When you wake up, you set the tone for whether or not your day goes well or badly.  You determine if the locals' apprehensive stares and glances at your physical appearance will be reasons to smile more and exude that much more kindness or excuses to become withdrawn and resentful. You determine how many projects you get to take on. You can do anything. Literally. Or you can just sit at home near your fan under your mosquito net

You don’t control a damn thing,

You are severely limited by a number of bureaucratic barriers at local, regional, and governmental levels.  Many signatures need to be obtained to get a go-ahead, and many egos have to be appeased. Do not for a second think that this only applies to the foreign nation you now live in; your own government can be just as restrictive. For what appears to be and arguably is no reason whatsoever, you will have many hoops to jump through.

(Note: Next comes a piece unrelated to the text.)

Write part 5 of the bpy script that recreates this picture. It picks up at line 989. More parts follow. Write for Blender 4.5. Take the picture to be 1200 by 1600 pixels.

It’s an intense balancing act that can, and often does, test your mental, physical, and emotional fortitude on a daily basis. Ultimately, it all comes down to faith: Faith in your abilities as a facilitator of positive development. Faith in your ability to cope and in the relevance of your presence here. At times, it can be very easy to wonder, “What’s the point?” These are, ironically enough, the times when you have the chance to make the most impact. Once you realize that, ultimately, the only thing you can change is your attitude, you begin to take much more responsibility for how you allow yourself to perceive things...and gain a LOT of patience in the process.